Luigi Mangione, the 26-year-old who has been named a person of interest in the shooting of UnitedHealthcare CEO Brian Thompson, attended a private prep school in Baltimore before studying at the University of Pennsylvania, according to his LinkedIn account and spokespeople for both schools.
Mangione was arrested at a McDonald’s in Altoona, Pennnslvania on Monday, five days after Thompson was fatally shot in New York City. New York Police Department Commissioner Jessica Tisch confirmed during a press conference Mangione was arrested with a gun and fake New Jersey ID card that appeared to match the ID the suspect used to check into a New York City hostel before the shooting.

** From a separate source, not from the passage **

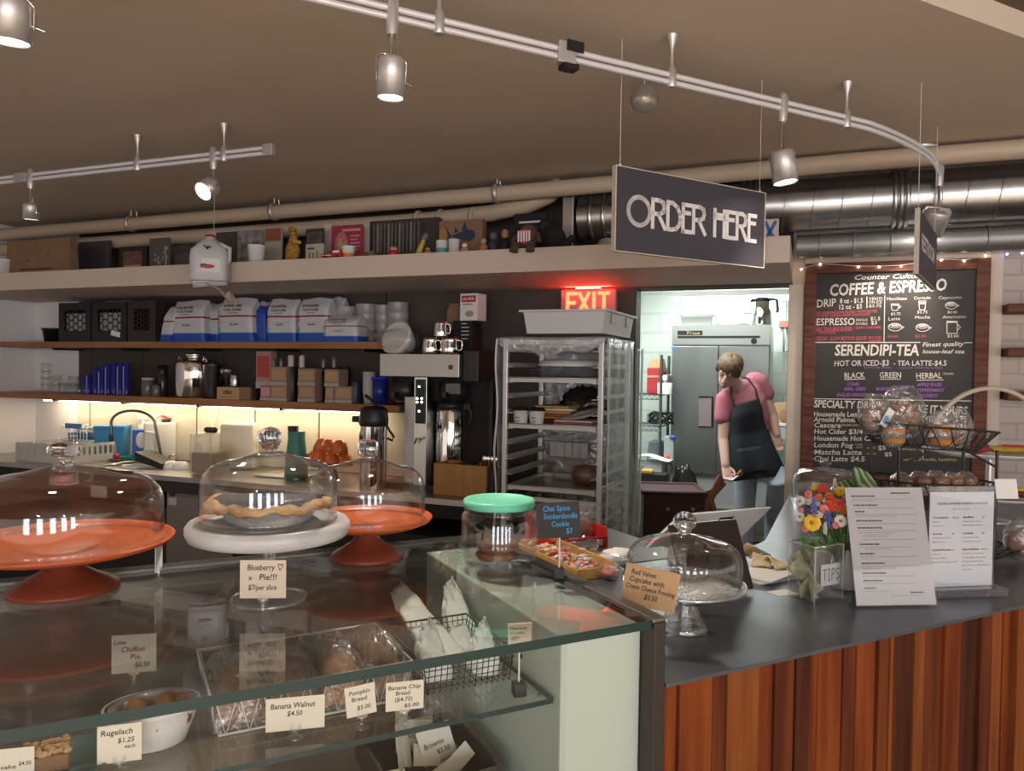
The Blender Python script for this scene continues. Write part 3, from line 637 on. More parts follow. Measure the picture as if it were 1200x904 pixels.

He has only been named a person of interest, not a suspect, and has not been charged with Thompson’s death. He is being held and questioned on local charges, and NYPD officers are traveling to Altoona, about 250 miles away from the scene of the crime.
Details about Mangione, including about his education, began emerging online following his arrest.
His LinkedIn profile shows that he attended the Gilman School, where he was valedictorian of his graduating class in 2016. Gilman is a private school in Baltimore founded in 1897 as ” this nation’s first country day school,” according to the school’s website. Tuitition ranges from $21,235 for pre-Kindergarten to $37,690 for high schoolers.
Video of his speech at the Founder’s day ceremony in 2016 emerged online after news broke of his arrest.
“Just like we’ve done these past four years, we’ll be exploring the unknown,” he said during the speech. “Whether that be attending colleges across the country, traveling across the world during gap years, fulfilling military service in foreign countries.”
In a statement on Monday, Henry P. A. Smyth, head of the Gilman School, wrote that they have no information beyond what has been already reported, describing the news as “deeply distressing.”
After graduating high school, Mangione majored in Computer and Information Science at the University of Pennsylvania, graduating cum laude with a Bachelor’s and Master’s degree in 2020, the school confirmed in a statement to Newsweek.
Mangione was a member of the Phi Kappa Psi fraternity while he studied at Penn, the national fraternity confirmed in a statement to Newsweek.
In a 2018 press release from the university, Mangione said he decided to major in computer science because he wanted to make his own video games.
“In my freshman and sophomore years of high school, I learned [on my own] how to program, and that’s why I’m a computer science major now; that’s how I got into it,” he said.
According to LinkedIn, he worked as a teaching assistant and the head of recitation committee while studying at the Ivy League school and held several internships, including at Firaxis Games and Johns Hopkins University.
Mangione was arrested after an employee at the Altoona McDonald’s recognized him from photographs released by NYPD after the shooting. He was found with a handwritten manifesto stating that he believes violence is the only way to change the healthcare industry, police said. A police official told CNN that he wrote in the manifesto that “these parasites had it coming.”
“I do apologize for any strife and trauma, but it had to be done,” the manifesto reportedly reads.